Busyness

If my life were made up of busy tokens — a token representing a level of effort to be allocated to some activity —  and I had 100 of them, I would at the present moment be using them all.  In the past, I may have taken my 100 tokens and only used 85 consistently.  30 for family, 20 for spiritual matters, 10 for health, 25 for work, leaving about 15 to distribute to a multitude sof pontaneous busyness.  

Lately, though, I consume all my busy tokens. And I could use some more.  I’d say my ratio is now is 70 for work, 15 for family, 10 for spiritual matters and 5 for miscellaneous things that have to get done like raking leaves.  

It’s happened over the last 18 months, but work has become more and more the place where my tokens go.  It wasn’t that I had planned this.  It sort of just happened. I work for a growing company that is continuously introducing new products on a global scale.  Which just leads to more work for me, my team and many around me.  

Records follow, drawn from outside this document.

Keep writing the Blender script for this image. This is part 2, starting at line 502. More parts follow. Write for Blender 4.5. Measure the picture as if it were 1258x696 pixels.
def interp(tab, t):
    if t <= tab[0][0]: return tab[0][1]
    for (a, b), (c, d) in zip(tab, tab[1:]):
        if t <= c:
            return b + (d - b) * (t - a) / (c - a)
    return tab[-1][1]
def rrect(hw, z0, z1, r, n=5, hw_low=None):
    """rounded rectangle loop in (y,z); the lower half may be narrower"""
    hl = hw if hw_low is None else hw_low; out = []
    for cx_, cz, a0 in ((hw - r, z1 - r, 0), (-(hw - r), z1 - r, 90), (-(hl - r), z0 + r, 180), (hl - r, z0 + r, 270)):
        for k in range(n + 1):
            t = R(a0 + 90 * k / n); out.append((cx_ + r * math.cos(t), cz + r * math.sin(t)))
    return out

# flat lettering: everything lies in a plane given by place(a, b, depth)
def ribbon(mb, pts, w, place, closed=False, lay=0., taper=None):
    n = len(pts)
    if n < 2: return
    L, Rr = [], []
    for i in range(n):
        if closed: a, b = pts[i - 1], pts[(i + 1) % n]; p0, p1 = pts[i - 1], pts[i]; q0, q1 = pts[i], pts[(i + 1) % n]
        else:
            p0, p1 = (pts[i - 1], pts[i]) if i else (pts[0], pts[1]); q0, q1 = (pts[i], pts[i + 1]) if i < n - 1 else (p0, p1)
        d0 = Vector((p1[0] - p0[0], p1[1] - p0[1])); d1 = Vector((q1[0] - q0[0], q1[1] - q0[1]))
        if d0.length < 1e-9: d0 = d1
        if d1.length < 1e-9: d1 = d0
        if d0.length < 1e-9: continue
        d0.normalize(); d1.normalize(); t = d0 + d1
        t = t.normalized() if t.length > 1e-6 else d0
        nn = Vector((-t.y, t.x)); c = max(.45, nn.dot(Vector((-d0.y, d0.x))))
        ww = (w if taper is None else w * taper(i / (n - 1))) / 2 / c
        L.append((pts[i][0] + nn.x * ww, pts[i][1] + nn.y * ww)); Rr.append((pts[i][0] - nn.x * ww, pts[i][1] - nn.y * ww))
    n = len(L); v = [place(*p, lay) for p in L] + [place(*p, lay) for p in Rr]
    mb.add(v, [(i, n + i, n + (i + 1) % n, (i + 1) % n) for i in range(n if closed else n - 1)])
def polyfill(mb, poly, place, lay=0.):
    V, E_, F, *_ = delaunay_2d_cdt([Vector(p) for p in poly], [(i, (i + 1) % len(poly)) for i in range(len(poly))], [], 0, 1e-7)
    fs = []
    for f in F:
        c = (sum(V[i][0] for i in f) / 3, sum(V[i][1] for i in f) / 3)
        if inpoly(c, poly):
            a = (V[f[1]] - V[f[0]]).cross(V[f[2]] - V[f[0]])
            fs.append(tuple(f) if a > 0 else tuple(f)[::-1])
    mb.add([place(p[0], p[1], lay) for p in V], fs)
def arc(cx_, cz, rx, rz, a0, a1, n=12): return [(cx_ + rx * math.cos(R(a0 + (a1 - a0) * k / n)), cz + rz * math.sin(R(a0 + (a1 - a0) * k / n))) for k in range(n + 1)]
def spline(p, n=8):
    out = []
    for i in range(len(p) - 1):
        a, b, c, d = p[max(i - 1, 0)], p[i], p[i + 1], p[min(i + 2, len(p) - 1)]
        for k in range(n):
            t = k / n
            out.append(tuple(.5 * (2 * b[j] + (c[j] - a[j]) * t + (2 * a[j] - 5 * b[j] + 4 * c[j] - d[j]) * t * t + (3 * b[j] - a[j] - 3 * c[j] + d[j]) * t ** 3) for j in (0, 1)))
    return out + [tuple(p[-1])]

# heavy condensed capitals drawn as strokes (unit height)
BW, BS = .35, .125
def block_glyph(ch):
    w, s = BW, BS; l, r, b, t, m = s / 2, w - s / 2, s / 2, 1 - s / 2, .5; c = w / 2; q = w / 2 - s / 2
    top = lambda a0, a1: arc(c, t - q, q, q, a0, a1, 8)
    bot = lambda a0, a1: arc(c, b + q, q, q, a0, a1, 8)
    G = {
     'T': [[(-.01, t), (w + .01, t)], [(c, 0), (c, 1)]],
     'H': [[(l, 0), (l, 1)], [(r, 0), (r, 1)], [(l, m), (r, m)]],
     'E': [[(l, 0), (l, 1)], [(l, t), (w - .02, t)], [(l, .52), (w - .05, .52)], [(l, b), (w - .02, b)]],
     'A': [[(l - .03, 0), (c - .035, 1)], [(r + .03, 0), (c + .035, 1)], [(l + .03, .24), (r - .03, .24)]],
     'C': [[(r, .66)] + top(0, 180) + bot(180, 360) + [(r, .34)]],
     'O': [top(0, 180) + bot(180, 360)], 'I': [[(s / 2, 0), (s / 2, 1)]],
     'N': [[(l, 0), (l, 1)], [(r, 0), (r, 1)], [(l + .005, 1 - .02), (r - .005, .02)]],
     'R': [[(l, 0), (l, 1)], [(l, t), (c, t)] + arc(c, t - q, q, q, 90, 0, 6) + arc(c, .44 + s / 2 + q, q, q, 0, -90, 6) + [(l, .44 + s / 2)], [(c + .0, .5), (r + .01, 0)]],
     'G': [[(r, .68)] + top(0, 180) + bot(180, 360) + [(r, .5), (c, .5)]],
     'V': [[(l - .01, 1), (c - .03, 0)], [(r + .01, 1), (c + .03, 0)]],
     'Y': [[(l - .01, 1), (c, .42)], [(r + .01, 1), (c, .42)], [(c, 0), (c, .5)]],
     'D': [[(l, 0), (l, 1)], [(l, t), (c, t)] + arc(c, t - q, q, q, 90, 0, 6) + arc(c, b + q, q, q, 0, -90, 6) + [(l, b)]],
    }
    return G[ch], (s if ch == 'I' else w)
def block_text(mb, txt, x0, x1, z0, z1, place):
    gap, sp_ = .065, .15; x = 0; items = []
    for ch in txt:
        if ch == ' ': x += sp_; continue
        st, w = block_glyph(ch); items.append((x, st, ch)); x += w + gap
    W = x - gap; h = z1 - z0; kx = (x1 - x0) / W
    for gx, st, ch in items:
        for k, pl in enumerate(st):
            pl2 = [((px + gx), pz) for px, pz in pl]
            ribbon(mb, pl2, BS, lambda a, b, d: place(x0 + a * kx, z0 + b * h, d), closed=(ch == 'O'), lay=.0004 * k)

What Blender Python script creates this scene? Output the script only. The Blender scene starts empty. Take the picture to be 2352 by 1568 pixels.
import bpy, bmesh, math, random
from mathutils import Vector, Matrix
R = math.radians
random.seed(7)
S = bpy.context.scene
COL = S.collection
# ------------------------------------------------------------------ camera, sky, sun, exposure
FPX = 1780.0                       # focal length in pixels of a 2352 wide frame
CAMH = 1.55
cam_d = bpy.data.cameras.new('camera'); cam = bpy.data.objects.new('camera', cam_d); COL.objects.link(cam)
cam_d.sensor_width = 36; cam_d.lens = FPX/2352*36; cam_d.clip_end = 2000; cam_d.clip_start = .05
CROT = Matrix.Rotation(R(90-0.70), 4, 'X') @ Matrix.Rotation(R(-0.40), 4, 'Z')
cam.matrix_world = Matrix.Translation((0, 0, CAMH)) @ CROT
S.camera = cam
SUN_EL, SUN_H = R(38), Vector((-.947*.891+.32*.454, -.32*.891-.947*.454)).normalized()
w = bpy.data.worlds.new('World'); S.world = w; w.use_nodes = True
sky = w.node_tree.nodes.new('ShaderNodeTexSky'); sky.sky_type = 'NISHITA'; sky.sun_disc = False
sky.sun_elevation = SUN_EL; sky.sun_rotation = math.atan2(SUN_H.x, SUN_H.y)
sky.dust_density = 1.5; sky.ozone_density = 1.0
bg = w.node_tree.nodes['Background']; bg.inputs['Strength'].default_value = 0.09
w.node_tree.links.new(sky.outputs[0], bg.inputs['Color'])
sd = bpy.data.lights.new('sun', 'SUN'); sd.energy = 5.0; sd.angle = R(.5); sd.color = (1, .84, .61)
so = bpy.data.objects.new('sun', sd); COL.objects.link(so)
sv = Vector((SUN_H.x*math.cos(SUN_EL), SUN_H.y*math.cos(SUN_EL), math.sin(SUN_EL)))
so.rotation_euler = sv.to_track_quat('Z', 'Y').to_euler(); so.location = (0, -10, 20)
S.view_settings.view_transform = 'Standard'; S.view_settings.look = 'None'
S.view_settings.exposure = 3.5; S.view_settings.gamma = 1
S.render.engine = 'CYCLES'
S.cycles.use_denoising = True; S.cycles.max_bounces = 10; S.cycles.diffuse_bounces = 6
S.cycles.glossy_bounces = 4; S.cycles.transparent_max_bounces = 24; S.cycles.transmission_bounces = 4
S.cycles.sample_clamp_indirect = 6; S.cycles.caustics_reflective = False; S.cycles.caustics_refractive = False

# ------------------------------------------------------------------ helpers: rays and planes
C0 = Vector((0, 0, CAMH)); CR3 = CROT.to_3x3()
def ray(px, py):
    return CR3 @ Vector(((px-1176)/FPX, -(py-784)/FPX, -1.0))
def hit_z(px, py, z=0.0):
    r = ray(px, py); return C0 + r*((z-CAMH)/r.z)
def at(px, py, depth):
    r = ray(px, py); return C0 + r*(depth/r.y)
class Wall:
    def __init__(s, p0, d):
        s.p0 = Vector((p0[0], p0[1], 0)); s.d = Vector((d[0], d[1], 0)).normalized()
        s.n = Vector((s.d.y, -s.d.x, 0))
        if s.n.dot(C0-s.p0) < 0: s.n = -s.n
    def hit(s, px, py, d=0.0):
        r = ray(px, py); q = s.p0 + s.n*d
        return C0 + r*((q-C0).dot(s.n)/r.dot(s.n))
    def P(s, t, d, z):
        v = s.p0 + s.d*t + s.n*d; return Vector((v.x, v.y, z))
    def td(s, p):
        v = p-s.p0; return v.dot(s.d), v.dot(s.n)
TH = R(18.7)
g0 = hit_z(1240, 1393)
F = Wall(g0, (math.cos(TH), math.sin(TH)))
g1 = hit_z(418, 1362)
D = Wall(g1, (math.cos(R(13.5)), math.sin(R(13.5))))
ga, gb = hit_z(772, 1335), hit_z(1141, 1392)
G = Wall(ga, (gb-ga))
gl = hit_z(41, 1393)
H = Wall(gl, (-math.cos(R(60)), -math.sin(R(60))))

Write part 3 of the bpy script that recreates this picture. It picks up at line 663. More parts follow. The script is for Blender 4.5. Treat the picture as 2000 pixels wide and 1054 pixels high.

It’s an imbalance.  It’s hard. And I am keenly aware that I am not alone.  Many friends share the same situation and I see many for whom work has become more and more. Most importantly, it’s temporary (you know, mortality being at least the upper limit of my employment).

What is it that Paul says in 2 Corinthians 4?  “So we fix our eyes not on what is seen, but on what is unseen, since what is seen is temporary, but what is unseen is eternal.”

Eternal.  Yes, in my current context, eternal is still where I gaze.